— BEGIN DATA SECTION —

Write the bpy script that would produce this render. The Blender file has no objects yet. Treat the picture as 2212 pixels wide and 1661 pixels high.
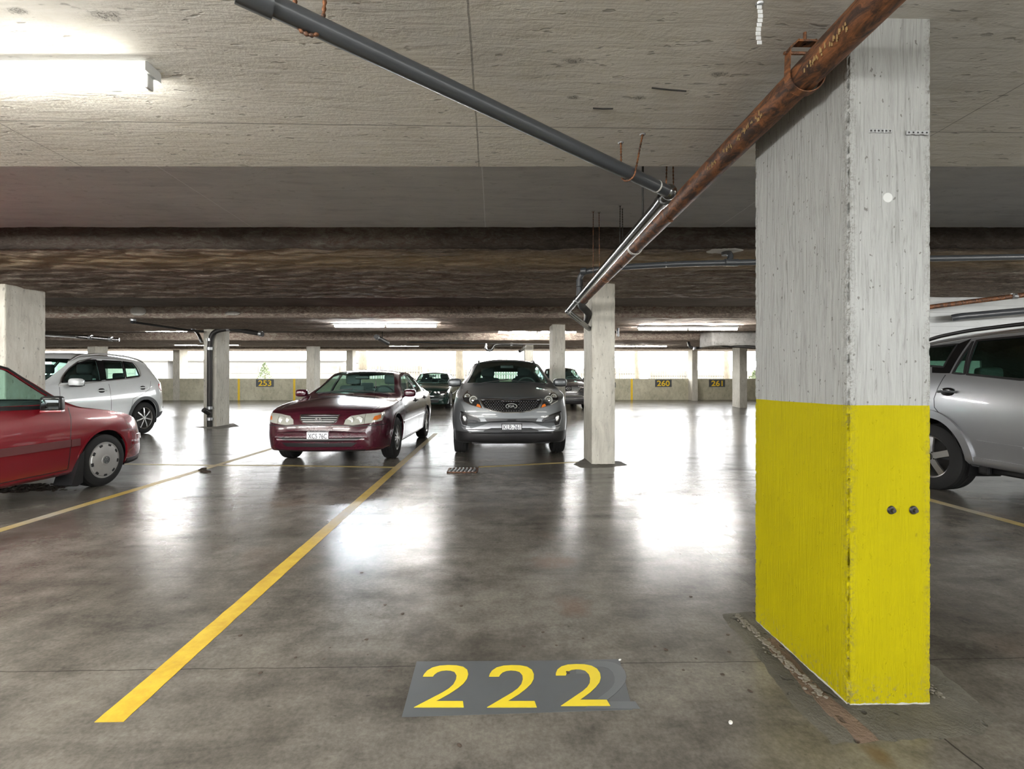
import bpy, bmesh, math, random
import numpy as np
from mathutils import Vector, Matrix, noise
from mathutils.bvhtree import BVHTree

random.seed(7)
PI = math.pi
C = bpy.context.scene.collection
SC = bpy.context.scene

# ------------------------------------------------------------------ camera / world / exposure
EYE = 1.18
FPX = 1000.0                      # focal length in pixels of the 2212x1661 frame
YAW = math.radians(1.25)
TY = math.tan(YAW)
cam_d = bpy.data.cameras.new('camera')
cam = bpy.data.objects.new('camera', cam_d)
C.objects.link(cam)
cam.location = (0, 0, EYE)
cam.rotation_euler = (PI / 2, 0, -YAW)
cam_d.sensor_width = 36.0
cam_d.lens = 36.0 * FPX / 2212
cam_d.shift_x = (1106 - (1067 + FPX * TY)) / 2212
cam_d.shift_y = -(830.5 - 825) / 2212
cam_d.clip_start = 0.05
SC.camera = cam

world = bpy.data.worlds.new('overcast_sky')
SC.world = world
world.use_nodes = True
bg = world.node_tree.nodes['Background']
bg.inputs[0].default_value = (0.97, 0.985, 1.0, 1)
bg.inputs[1].default_value = 8.0

TUBE = 210.0                       # fluorescent tube radiance
SC.view_settings.view_transform = 'Standard'
SC.view_settings.look = 'None'
SC.view_settings.exposure = 0.70
SC.view_settings.gamma = 1.0
SC.view_settings.use_curve_mapping = False
SC.cycles.use_denoising = True
SC.cycles.max_bounces = 7
SC.cycles.diffuse_bounces = 4
SC.cycles.glossy_bounces = 4
SC.cycles.transparent_max_bounces = 10
SC.cycles.adaptive_threshold = 0.03
SC.cycles.caustics_reflective = False
SC.cycles.caustics_refractive = False
SC.cycles.sample_clamp_indirect = 6.0

# ------------------------------------------------------------------ helpers
def wp(px, py, Z):
    """photo pixel at depth Z -> world point"""
    X = (px - 1067) * Z / FPX
    return Vector((X, Z - TY * X, EYE + (825 - py) * Z / FPX))

def fp(px, py, z=0.0):
    return wp(px, py, (EYE - z) * FPX / (py - 825)).to_2d().to_3d() + Vector((0, 0, z))

def XY(X, Z):
    return X, Z - TY * X

def tag(o, label=None, cat=None, group=None, kind=None):
    if label: o['label'] = label
    if cat: o['category'] = cat
    if group: o['group'] = group
    if kind: o['kind'] = kind
    return o

def empty(name, loc, rz=0, label=None, cat=None, group=None):
    o = bpy.data.objects.new(name, None)
    C.objects.link(o)
    o.location = loc
    o.rotation_euler = (0, 0, rz)
    o.empty_display_size = 0.1
    return tag(o, label, cat, group)

def mesh(name, V, F, mat=None, parent=None, smooth=None, mats=None, midx=None):
    me = bpy.data.meshes.new(name)
    me.from_pydata([tuple(v) for v in V], [], F)
    return obj(name, me, mat, parent, smooth, mats, midx)

def obj(name, me, mat=None, parent=None, smooth=None, mats=None, midx=None):
    for m in (mats or ([mat] if mat else [])):
        me.materials.append(m)
    if midx is not None:
        me.polygons.foreach_set('material_index', midx)
    if smooth is not None:
        me.polygons.foreach_set('use_smooth', [True] * len(me.polygons))
        me.set_sharp_from_angle(angle=math.radians(smooth))
    me.update()
    o = bpy.data.objects.new(name, me)
    C.objects.link(o)
    if parent: o.parent = parent
    return o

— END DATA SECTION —

Return only the lines from the start of the data through the line that contains "SC = bpy.context.scene", please, copying them exactly and omitting all pictures.

__THE OUTPUT__:
Write the bpy script that would produce this render. The Blender file has no objects yet. Treat the picture as 2212 pixels wide and 1661 pixels high.
import bpy, bmesh, math, random
import numpy as np
from mathutils import Vector, Matrix, noise
from mathutils.bvhtree import BVHTree

random.seed(7)
PI = math.pi
C = bpy.context.scene.collection
SC = bpy.context.scene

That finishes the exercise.